11. Je crois que cela suffit pour rendre raison de ce mot « aspirant ». Et si, voulez-vous que je vous le dise, le jour « aspirant » c'est le Sauveur que nous attendons, qui réformera notre corps vil et bas, en le rendant conforme à son corps glorieux (Phil. III. 21). Il est aussi le jour « inspirant », parce qu'il nous fait respirer premièrement, dans la lumière qu'il « inspire », afin que nous soyons aussi en lui un jour « inspirant », en tant que notre âme intérieure se renouvelle de jour en jour, et dans l'esprit, en se rendant semblable à l'image de celui qui l'a créée, et devient ainsi jour de jour, et lumière de lumière.
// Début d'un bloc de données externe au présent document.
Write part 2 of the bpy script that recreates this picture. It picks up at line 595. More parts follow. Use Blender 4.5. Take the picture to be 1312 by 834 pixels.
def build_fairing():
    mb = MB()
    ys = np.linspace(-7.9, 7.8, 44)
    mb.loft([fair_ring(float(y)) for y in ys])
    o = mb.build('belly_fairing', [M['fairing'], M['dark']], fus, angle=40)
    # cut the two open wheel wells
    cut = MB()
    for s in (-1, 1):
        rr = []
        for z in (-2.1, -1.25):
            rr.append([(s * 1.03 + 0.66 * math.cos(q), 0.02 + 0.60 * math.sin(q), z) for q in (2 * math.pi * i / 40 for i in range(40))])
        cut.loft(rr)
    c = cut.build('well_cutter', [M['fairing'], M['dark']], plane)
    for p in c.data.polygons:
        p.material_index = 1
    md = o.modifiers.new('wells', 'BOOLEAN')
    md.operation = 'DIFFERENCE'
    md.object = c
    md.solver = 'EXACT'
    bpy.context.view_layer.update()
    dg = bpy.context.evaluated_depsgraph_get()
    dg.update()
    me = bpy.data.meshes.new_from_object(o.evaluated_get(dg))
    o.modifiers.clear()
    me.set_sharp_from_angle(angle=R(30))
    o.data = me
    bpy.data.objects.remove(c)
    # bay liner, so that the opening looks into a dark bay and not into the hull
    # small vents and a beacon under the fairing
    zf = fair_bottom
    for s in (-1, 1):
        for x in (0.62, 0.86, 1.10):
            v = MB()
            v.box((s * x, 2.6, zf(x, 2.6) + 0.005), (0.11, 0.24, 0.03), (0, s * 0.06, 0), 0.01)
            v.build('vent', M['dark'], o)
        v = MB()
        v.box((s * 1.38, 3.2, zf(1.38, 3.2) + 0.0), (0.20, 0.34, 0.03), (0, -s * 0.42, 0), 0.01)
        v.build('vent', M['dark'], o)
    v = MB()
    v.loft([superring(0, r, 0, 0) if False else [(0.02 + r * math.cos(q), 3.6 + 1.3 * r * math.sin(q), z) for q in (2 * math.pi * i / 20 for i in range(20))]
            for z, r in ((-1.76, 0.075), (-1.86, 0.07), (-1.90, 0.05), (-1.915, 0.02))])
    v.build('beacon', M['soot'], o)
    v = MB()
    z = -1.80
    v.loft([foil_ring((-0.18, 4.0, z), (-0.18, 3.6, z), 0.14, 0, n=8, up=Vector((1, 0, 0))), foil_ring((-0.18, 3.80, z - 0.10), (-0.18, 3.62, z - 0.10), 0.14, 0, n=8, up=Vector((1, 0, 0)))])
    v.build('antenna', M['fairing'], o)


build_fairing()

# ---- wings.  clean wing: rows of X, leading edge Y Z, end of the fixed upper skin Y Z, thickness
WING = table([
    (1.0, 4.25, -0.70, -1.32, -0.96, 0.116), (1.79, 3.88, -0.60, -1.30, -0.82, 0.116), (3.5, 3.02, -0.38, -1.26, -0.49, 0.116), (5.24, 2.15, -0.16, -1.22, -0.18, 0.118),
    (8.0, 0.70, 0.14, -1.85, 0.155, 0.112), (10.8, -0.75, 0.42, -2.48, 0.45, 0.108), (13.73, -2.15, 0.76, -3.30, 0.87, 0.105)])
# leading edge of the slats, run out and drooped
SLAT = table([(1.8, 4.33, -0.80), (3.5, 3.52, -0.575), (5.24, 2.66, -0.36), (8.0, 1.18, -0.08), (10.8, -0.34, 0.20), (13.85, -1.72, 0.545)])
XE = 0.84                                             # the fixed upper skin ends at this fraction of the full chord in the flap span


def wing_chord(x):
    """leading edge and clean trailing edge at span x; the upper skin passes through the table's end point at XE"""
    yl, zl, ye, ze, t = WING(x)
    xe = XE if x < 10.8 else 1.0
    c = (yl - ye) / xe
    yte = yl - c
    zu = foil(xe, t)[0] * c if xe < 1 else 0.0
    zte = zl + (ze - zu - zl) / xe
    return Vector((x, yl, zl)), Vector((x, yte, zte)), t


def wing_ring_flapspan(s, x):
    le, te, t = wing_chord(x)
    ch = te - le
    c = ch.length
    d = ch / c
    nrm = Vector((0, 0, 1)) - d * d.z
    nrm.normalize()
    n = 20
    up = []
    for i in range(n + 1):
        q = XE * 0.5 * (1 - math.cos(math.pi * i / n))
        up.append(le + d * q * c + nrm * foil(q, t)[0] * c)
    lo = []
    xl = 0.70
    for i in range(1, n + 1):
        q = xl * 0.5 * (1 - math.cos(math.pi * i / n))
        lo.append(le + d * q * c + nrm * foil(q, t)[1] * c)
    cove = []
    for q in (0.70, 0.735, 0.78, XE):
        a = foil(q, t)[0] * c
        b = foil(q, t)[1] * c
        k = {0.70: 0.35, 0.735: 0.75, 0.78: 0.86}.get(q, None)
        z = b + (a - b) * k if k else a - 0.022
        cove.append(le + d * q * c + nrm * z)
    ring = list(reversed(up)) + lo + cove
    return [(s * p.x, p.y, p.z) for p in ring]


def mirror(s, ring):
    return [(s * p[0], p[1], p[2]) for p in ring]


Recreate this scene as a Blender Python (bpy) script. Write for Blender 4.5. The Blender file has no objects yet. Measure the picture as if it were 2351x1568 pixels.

Il y a donc deux jours en nous, le jour « inspirant », qui est la vie du corps, et le jour « respirant», qui est la sanctification de la grâce, et il en reste un troisième, le jour «aspirant », qui nous éclairera par la gloire de la résurrection; il est manifeste que le grand mystère de bouté qui s'est accompli dans le chef, s'accomplira aussi dans les membres, selon ce témoignage du Prophète : « Il nous vivifiera après deux jours, il nous ressuscitera le troisième jour; nous vivrons en sa présence; nous serons intelligents, et nous le suivrons, afin de connaître le Seigneur (Osee. VI, 3). » C'est lui que les anges désirent contempler, l'époux de l'Église, Jésus-Christ Notre-Seigneur, qui étant Dieu est élevé et béni par dessus tout dans les siècles des siècles. Ainsi soit-il.